Increasing energy efficiency in precast concrete products production

It is a known fact that curing is a significant part of the production technology for concrete and reinforced-concrete products and is connected with high energy consumption. Structure analyses for heat consumption in the construction industry indicate that a large portion of this is attributed to the steam generated in curing precast concrete products and for heating inert materials, such as gravel, sand, expanded clay, and process water.

Due to the design characteristics, conventional boilers are not always able to effectively regulate the steam flow, depending on the requirements of production, which can cause overloading. Many precasters are forced to run their boilers inefficiently at minimum load, even when no steam is required. This leaves part of the energy unused, unnecessarily eating up a great deal of money.
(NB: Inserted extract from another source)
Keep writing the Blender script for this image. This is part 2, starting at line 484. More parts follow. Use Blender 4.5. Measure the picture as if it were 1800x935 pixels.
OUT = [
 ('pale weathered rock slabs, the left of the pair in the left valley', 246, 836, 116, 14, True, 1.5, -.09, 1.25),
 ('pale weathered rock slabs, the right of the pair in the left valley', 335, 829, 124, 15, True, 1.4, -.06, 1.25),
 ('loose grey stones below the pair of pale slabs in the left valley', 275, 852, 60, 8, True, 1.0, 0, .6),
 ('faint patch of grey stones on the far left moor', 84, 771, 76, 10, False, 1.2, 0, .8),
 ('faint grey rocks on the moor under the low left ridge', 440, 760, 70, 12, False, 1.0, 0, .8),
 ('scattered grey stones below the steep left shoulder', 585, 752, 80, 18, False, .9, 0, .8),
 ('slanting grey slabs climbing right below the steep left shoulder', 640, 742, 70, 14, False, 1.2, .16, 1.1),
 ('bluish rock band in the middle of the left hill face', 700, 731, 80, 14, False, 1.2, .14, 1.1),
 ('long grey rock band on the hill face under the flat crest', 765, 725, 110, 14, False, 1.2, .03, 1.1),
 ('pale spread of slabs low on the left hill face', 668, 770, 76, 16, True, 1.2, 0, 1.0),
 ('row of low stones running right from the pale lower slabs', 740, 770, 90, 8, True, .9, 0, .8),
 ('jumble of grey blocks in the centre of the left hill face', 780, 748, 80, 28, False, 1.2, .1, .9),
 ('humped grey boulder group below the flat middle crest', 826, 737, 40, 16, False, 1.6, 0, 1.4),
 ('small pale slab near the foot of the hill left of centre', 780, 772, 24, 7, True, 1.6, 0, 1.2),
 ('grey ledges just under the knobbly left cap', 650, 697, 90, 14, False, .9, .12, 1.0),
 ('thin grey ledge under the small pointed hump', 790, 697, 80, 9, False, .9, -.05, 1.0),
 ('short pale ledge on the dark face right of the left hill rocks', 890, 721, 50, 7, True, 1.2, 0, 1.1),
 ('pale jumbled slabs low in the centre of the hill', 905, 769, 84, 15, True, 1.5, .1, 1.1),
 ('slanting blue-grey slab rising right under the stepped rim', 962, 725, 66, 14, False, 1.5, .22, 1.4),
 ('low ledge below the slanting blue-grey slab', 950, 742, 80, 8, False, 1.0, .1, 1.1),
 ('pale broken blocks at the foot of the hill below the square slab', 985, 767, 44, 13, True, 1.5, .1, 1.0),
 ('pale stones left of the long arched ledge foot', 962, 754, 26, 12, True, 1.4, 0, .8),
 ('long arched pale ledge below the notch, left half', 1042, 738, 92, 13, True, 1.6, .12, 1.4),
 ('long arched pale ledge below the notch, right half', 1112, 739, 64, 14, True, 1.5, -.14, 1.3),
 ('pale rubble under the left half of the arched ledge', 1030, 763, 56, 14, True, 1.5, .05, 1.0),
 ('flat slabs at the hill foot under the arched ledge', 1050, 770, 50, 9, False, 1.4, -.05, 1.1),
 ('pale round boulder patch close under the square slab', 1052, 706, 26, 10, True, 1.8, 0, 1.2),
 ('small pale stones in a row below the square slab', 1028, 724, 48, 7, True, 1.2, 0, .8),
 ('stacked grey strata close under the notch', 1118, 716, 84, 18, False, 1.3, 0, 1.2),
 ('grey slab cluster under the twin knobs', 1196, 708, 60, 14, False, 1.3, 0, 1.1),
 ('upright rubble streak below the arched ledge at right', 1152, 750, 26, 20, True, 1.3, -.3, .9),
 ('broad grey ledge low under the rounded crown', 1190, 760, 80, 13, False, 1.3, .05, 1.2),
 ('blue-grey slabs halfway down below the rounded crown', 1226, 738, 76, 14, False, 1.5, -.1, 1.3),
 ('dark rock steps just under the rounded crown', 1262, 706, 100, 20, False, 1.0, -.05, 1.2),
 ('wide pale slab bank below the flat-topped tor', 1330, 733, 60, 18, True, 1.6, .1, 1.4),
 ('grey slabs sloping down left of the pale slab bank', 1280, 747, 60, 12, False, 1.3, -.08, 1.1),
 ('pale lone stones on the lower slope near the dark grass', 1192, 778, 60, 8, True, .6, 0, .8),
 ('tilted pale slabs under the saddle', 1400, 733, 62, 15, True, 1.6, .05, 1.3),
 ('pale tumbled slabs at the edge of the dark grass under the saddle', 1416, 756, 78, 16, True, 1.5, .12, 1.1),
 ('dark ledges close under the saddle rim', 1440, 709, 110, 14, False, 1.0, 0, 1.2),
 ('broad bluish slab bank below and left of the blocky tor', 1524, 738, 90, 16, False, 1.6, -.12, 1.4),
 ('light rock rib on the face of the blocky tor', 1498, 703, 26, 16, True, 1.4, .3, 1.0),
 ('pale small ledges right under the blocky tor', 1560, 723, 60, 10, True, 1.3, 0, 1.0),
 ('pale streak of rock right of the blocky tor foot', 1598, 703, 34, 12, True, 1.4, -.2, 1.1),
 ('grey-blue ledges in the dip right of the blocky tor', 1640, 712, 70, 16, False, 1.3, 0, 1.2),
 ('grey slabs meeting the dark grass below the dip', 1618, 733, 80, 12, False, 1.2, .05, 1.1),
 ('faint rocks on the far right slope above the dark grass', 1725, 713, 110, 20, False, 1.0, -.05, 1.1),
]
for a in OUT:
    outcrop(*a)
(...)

The nearly 20-year-experience of the Moscow-based engineering company Interblok in research and product introduction shows that the actual requirement of thermal energy in production of precast concrete products, according to manufacturers, can be reduced to a fraction by using a modern series ST steam generator.

Efficient steam generator

One of the solutions for basic energy efficiency of companies in the construction industry is to set up autonomous decentralized heat plants based on the use of high-efficiency steam generation of the Interblok Series ST. The technology used for generating process steam is already successfully used in several countries, e.g., in Great Britain, Kazakhstan, Canada, Norway, Russia, the USA, the Ukraine, Belorussia, and South Korea.

Steam power operation was already modernized in more than 50 companies and energy-efficient use for curing precast concrete products in day-to-day operation demonstrated: consumption of process-related natural gas for production of precast concrete elements could be reduced by an average of two-thirds of the original use.

Evaluation of the ­temperature diagram (Fig. 2)

Zone A: Hardening process of the precast components within 2 to 3 hours by increasing the temperature through the heat-emitting process of cement hydration up to 30 to 35 °C.

Zone B: Temperature up to 80 °C based on predetermined speed by addition of process steam from the steam generator, operating from 2 to 3 hours to full capacity.

Zone C: Maintenance of isothermal operation of 60 to 80 80 °C; the steam generator operating at lowest capacity from 5 to 6 hours.

Zone D: Cooling of the precast concrete components within 4 to 5 hours, the steam generator switched off.